** Begin **
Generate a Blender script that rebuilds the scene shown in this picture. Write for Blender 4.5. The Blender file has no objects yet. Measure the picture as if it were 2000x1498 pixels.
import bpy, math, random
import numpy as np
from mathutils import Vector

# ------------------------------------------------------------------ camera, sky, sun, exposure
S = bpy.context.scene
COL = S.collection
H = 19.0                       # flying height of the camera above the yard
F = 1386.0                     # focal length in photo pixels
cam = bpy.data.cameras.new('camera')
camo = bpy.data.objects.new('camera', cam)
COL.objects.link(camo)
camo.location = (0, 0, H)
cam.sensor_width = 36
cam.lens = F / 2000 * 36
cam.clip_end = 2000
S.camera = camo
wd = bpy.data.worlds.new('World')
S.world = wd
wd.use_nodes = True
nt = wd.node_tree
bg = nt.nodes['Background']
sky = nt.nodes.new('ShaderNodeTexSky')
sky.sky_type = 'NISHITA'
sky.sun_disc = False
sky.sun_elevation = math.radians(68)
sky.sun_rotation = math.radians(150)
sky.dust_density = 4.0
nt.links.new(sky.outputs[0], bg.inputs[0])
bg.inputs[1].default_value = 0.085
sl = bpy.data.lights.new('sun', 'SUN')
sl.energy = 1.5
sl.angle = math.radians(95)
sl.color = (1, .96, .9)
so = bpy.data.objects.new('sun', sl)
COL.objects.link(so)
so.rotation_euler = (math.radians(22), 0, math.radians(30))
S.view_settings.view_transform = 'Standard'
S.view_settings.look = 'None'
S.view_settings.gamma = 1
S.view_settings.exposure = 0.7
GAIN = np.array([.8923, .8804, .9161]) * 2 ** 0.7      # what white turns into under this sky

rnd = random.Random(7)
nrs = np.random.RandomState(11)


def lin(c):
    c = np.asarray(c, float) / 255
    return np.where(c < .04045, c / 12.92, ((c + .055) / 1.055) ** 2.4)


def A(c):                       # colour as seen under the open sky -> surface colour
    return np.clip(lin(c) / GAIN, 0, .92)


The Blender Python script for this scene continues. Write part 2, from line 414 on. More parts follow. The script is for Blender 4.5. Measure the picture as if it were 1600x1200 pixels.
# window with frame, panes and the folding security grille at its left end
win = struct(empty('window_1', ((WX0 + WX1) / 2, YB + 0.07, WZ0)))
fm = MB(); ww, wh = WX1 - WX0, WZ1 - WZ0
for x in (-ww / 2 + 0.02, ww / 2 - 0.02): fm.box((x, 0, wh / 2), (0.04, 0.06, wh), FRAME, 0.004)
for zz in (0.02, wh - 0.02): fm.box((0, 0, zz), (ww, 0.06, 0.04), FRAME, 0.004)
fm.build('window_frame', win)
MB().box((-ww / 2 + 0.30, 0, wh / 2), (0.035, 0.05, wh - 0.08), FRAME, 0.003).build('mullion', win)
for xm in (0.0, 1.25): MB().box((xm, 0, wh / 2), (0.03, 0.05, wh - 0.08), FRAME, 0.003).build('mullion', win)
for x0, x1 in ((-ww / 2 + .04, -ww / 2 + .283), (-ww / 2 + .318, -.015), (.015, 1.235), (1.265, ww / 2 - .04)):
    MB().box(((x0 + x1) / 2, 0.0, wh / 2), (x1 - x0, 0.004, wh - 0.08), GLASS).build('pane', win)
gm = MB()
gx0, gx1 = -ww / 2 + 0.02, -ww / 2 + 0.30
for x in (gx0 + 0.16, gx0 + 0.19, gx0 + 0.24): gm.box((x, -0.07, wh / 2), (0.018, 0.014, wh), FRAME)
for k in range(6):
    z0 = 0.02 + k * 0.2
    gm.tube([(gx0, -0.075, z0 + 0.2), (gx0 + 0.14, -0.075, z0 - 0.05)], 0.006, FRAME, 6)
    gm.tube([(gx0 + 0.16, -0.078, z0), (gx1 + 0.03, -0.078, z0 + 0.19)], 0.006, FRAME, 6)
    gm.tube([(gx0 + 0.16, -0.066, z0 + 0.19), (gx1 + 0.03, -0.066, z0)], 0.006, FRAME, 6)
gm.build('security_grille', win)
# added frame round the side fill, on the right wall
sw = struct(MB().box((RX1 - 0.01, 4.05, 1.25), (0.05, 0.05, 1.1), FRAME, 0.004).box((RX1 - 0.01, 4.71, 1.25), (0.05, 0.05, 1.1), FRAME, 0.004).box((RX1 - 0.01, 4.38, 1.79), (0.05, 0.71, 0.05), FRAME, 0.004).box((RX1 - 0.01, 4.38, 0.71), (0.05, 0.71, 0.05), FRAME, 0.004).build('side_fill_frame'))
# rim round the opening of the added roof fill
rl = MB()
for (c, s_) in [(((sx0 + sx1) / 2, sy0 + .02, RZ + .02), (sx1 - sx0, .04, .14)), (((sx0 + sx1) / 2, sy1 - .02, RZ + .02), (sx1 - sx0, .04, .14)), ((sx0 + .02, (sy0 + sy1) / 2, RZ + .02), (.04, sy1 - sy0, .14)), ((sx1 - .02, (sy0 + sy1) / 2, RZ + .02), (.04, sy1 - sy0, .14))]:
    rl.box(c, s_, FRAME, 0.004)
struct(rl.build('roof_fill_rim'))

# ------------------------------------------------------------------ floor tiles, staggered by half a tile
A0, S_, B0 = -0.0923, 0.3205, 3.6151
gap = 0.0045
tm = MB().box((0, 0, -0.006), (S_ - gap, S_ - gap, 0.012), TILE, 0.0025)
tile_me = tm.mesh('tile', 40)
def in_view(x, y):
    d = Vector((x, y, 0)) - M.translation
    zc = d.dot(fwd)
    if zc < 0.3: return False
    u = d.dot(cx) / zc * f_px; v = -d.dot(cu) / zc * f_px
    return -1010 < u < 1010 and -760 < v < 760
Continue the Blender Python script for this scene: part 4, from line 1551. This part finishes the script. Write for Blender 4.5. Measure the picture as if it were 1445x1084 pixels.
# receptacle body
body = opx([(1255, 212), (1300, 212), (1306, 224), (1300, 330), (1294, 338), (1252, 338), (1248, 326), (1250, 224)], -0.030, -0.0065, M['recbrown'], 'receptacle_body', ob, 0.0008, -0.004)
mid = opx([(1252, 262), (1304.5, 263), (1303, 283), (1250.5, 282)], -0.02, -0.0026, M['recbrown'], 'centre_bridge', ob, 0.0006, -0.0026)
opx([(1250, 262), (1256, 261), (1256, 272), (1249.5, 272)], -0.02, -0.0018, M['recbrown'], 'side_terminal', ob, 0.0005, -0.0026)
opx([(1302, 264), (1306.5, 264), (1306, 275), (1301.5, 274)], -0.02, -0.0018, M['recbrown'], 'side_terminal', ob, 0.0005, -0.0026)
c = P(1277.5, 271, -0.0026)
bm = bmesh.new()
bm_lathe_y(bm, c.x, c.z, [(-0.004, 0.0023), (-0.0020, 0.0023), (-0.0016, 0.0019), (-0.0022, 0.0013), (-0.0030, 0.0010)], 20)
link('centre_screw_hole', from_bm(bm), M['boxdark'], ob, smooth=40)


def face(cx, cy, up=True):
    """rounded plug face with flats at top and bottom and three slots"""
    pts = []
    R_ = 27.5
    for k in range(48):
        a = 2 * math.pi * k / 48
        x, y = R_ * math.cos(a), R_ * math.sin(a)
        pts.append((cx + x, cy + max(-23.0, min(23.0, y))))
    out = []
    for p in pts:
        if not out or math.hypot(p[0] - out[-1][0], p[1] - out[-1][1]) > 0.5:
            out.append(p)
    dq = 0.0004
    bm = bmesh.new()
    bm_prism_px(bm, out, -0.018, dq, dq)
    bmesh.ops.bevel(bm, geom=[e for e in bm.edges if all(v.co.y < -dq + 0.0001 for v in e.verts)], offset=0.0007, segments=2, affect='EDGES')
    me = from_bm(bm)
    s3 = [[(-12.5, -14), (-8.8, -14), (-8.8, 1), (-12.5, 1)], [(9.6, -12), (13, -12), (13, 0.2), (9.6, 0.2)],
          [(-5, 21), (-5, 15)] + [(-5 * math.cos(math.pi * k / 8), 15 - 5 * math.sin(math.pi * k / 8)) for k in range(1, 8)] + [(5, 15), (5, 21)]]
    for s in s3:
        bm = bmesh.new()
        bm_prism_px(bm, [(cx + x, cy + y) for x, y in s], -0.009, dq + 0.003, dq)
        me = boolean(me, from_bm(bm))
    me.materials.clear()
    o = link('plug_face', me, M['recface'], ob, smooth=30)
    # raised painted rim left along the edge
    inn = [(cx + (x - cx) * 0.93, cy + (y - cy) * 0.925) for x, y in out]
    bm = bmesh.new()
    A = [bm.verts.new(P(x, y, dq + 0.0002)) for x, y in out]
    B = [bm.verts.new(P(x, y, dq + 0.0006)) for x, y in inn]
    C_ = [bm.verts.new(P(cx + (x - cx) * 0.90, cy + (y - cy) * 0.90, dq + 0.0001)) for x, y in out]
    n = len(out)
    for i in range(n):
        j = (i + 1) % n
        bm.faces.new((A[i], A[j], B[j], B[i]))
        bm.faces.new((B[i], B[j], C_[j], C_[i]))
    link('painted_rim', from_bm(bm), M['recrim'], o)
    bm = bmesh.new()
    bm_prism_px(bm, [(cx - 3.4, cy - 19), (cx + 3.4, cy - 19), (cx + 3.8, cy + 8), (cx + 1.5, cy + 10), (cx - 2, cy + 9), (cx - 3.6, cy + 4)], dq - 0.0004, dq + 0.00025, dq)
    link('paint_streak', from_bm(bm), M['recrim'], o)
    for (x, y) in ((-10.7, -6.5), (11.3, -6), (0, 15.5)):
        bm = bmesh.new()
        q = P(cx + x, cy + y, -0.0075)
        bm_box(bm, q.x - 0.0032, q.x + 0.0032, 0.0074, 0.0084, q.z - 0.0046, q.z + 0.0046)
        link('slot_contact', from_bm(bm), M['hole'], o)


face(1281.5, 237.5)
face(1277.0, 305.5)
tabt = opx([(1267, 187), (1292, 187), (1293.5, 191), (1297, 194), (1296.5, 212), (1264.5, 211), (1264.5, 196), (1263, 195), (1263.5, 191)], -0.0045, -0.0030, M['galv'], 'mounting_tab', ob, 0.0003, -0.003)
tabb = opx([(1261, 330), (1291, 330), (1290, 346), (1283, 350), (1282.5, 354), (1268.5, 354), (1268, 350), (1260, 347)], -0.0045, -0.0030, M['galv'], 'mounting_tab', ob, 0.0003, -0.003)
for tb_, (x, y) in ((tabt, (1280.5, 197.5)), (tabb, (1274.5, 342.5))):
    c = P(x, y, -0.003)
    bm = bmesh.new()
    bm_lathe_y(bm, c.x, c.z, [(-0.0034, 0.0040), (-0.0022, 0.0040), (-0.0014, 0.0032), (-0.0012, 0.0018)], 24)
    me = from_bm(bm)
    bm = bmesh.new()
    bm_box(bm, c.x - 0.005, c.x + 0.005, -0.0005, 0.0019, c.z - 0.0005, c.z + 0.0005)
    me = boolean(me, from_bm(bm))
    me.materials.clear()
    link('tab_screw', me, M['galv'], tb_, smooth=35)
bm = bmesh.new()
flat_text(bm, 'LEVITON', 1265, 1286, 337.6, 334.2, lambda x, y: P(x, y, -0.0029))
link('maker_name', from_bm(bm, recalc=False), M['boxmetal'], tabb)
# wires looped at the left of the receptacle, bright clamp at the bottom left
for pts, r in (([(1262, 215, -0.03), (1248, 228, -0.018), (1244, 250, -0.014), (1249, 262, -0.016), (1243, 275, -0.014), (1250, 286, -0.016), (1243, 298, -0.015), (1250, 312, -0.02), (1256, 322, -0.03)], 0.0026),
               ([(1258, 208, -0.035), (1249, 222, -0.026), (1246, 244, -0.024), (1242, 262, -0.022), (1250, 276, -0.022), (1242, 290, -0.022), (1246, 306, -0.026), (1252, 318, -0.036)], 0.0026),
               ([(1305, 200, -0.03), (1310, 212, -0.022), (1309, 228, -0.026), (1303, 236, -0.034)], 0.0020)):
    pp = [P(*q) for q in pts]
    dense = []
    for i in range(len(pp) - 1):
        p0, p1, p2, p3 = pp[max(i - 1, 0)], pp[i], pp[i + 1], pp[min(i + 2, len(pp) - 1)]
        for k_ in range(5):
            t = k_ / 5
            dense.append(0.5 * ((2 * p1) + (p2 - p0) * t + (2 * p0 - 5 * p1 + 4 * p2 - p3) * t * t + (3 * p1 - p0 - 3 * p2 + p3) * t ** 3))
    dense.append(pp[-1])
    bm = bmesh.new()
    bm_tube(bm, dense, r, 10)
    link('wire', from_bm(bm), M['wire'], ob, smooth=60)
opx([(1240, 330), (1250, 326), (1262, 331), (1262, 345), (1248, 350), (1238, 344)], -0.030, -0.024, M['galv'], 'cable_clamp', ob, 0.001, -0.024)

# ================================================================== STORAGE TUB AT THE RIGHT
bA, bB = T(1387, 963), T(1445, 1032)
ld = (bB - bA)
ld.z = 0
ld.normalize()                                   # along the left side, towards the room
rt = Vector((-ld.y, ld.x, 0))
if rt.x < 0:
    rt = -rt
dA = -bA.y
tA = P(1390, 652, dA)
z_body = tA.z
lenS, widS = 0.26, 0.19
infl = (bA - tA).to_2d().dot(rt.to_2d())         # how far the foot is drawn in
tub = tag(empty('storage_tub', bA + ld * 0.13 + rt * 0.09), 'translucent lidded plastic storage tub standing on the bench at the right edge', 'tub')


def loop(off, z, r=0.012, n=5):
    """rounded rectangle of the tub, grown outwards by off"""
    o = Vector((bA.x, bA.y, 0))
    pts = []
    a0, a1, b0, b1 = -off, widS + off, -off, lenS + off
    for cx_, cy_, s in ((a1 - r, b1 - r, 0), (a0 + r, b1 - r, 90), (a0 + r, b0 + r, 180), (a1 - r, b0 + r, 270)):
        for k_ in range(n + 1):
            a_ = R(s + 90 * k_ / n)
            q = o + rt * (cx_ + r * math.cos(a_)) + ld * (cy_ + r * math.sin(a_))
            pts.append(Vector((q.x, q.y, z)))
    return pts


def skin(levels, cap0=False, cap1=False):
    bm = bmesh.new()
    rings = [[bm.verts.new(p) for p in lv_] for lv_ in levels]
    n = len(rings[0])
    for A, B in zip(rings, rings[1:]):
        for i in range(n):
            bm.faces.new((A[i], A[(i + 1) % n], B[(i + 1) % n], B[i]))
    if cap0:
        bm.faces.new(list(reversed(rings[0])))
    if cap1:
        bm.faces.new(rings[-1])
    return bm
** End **
_Problem requirements:_ Copy every line of the listing that includes the string "script".

_Correct output:_
Generate a Blender script that rebuilds the scene shown in this picture. Write for Blender 4.5. The Blender file has no objects yet. Measure the picture as if it were 2000x1498 pixels.
The Blender Python script for this scene continues. Write part 2, from line 414 on. More parts follow. The script is for Blender 4.5. Measure the picture as if it were 1600x1200 pixels.
Continue the Blender Python script for this scene: part 4, from line 1551. This part finishes the script. Write for Blender 4.5. Measure the picture as if it were 1445x1084 pixels.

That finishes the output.